Saturday, July 28, 2012

READ ABOUT THE SLAUGHTER YOU KNOW NOTHING ABOUT: THE SANDCASTLE GIRLS BY CHRIS BOHJALIAN

On Thursday evening, Marash Girl (along with 300 others) attended a presentation & book signing by author Chris Bohjalian for his newly published work, THE SANDCASTLE GIRLS. Today, THE SANDCASTLE GIRLS is #7 on the New York Times Best Seller List.
Beginning with the levity of a stand-up comedian, Chris Bohjalian spoke of his book tours; he commented, "The books about vampires got a lot of Americans reading and thinking again. . . . The good news is that there are still more public libraries in the United States than there are McDonald's!"  The following is a partial record of Chris Bohjalian's talk at the Armenian Library and Museum of America on Thursday night, July 26, 2012, as Marash Girl remembers it.

"My mother was Swedish, my father Armenian.  My father passed away 364 days ago.  After my father passed, we found my mother's key ring on his desk. On it were a religious medal and a brass charm from Armenia.  That was my mother, the "odar".  She was so close to my grandparents -- her in-laws -- that when my father went to play golf, my mother visited her in-laws.  She would dress me in an "English" outfit with red velvet knickers and have me sing "I'm Henry the 8th, I am, I am" for my grandparents, Leo and Haigouhi Bohjalian -- Their house was built in 1928, the floors were covered with oriental carpets, the furniture with Armenian lacework, the bookcases full of Armenian books in the Armenian language; and always the aroma of lamb and mint (my grandmother cooked lamb and mint for my grandfather every day for breakfast)!  [If you've read the novel, you will recognize some of these facts!]  Growing up in Tuckahoo, NY, my father knew no English when he entered kindergarten, but became the quintessential American -- A Madison Avenue TV producer.  I only heard him speak Armenian when he was teasing his parents, or bickering with them.  I looked at old family photos.   My grandfather and grandmother . . . the little boy is my dad.     I have this photo on my desk and I look at it every day. My grandfather always wore a suit --  the only time my father remembers him taking the suit jacket off was when my grandfather had to check the furnace!  My grandparents knew they were genocide survivors but never talked about it.  All of my great grandfather's generation were murdered.  .  .  In 1993 I tried to write a novel about the Armenian Genocide -- it took me 1 year and 3 months -- but it was unsalvageable and I had to package it up and send the manuscript to the archives of my alma mater . . . [Chris Bohjalian never mentioned the name of his alma mater. Chris graduated Phi Beta Kappa from Amherst College.]

[Chris continues.]  "The slaughter you know next to nothing about", the genocide of the Armenian people 1915-1920, is a desperately important story to tell, as genocide to peoples around the world continues to this day.  Yet once upon a time, people knew.
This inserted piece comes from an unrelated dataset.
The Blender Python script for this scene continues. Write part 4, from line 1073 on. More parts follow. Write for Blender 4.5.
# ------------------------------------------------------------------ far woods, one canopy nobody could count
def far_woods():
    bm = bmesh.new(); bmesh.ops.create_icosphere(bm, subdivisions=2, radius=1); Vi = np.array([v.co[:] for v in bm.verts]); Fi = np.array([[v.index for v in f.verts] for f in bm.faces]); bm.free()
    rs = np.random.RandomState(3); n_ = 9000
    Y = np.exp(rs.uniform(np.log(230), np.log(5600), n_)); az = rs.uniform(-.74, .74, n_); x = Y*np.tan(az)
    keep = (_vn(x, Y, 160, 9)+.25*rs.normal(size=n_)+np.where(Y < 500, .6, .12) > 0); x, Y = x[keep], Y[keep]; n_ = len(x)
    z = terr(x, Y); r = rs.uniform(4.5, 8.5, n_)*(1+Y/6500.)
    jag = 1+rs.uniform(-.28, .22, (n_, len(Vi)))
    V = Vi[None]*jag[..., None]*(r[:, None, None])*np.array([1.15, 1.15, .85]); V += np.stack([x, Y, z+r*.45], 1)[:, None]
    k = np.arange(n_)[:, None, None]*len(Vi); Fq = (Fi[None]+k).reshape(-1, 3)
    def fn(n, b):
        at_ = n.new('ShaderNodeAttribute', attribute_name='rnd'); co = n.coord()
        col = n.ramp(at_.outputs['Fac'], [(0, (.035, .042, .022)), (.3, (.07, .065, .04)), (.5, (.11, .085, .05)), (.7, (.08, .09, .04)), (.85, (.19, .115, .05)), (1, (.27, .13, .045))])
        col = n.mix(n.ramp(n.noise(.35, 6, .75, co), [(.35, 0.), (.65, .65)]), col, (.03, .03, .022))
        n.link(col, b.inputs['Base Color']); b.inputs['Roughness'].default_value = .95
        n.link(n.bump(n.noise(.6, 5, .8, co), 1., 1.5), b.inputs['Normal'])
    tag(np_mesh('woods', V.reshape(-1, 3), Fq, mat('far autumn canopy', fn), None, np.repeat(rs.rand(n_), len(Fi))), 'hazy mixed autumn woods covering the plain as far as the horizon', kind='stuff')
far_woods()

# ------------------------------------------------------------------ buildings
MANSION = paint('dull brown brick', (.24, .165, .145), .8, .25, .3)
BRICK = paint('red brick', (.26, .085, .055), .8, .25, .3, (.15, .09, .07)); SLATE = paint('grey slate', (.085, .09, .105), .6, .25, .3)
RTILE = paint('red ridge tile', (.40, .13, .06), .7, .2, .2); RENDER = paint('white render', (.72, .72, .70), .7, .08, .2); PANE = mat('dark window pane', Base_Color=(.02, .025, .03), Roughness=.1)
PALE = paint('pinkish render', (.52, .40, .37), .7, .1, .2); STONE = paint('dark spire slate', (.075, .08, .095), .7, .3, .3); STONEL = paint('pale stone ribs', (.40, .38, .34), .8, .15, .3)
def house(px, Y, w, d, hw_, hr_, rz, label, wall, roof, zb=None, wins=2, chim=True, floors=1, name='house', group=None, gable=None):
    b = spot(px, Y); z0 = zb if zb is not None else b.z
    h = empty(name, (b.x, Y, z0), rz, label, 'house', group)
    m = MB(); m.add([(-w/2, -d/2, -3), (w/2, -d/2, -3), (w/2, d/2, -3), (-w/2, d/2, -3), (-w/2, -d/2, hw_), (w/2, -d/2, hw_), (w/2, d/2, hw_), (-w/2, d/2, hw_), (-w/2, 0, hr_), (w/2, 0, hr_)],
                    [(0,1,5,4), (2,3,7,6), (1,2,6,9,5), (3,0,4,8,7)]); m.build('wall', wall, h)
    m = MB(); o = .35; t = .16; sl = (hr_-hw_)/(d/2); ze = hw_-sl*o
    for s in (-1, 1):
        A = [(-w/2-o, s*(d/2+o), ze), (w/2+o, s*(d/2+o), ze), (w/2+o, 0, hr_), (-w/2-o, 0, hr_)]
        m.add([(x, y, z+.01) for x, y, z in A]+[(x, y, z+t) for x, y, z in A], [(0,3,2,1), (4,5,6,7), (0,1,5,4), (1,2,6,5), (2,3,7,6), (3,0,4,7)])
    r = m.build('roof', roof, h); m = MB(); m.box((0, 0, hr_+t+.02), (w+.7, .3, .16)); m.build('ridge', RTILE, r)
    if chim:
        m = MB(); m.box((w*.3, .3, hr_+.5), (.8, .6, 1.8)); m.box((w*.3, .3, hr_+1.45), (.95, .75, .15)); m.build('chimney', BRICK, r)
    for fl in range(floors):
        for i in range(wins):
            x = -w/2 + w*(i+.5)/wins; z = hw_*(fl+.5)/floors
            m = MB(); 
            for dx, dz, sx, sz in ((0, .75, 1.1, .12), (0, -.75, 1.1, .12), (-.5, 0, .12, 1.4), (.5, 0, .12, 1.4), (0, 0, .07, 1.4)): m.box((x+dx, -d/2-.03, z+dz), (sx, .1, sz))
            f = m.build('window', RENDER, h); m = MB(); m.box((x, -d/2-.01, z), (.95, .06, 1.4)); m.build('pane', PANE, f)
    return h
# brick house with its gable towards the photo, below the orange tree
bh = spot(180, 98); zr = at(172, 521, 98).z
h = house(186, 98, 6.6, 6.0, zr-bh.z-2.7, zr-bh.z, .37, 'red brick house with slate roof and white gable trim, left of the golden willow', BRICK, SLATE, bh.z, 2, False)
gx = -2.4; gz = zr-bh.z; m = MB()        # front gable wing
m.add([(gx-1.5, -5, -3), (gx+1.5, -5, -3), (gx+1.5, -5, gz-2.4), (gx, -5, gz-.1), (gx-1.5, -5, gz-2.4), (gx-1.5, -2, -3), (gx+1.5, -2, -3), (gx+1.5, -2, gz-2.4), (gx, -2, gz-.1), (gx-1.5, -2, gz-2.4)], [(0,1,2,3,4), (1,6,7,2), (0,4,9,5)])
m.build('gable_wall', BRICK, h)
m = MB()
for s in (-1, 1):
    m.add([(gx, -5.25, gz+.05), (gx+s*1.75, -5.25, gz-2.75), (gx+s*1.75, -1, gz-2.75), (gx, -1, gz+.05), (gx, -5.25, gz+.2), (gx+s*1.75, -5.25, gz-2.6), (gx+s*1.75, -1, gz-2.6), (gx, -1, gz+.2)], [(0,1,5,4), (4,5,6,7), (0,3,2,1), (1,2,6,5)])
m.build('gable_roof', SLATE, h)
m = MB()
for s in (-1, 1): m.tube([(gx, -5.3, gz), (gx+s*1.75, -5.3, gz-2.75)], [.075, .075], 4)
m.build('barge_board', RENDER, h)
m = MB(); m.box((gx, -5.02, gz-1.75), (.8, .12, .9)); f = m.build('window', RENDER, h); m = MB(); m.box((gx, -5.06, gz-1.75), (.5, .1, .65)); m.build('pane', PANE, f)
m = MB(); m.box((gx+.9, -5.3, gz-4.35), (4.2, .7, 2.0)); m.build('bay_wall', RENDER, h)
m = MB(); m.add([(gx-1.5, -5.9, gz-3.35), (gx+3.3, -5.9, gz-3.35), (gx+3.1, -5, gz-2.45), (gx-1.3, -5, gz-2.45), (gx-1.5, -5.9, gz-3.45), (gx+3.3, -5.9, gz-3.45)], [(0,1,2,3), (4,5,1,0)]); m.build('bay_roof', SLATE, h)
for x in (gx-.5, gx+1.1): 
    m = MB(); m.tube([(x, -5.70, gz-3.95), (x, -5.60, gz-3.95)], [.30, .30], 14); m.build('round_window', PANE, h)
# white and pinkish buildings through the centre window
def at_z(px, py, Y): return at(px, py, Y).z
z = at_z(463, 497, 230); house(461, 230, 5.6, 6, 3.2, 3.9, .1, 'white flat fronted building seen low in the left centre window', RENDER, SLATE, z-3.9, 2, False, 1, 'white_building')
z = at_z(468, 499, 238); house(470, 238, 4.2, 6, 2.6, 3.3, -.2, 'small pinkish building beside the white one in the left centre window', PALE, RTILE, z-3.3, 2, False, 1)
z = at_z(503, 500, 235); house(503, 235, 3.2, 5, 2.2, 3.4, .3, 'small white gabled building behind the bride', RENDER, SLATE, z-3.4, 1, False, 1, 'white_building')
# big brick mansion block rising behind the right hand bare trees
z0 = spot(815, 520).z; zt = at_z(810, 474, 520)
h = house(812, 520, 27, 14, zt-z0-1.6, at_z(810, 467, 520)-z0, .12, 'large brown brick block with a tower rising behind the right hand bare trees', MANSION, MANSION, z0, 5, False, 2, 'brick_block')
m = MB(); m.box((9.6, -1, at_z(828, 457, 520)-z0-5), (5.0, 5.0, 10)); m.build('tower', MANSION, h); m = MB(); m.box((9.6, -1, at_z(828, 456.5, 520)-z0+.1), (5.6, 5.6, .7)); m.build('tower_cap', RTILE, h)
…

The New York Times of the period ran 145 articles on the slaughter of the Armenians, and on August 30, 1939, Hitler commented, "Be merciless.  After all, who remembers the annihilation of the Armenians?"

[Chris continues.]  On Feb. 2, 2010, I was having coffee with my friend Khachig Mouradian, editor of the Armenian Weekly, who asked me, "When are you going to try again?"  At the time, my father was seriously ill, and the 100th anniversary of the Armenian Genocide was looming (2015) . . . I decided, "Yes.  This is the time."  But I needed a personal way in -- I would never know their travails, but I knew them. My mother used to say that my grandparents' home was the "Ottoman annex of the Metropolitan Museum of Art".  Yes, I knew them.  Thus I began writing THE SANDCASTLE GIRLS, the narrator being the female version of me.  In this very building --  the Armenian Library and Museum of America -- the narrator sees a photo -- a clue to what becomes a love story and a detective story, and it is the story of what happened to the Armenian people in 1915.  This is the most important book I will ever write; it's the story I've lived a half century to tell.
Chris Bohjalian inscribes and signs the title page of his latest novel, THE SANDCASTLE GIRLS.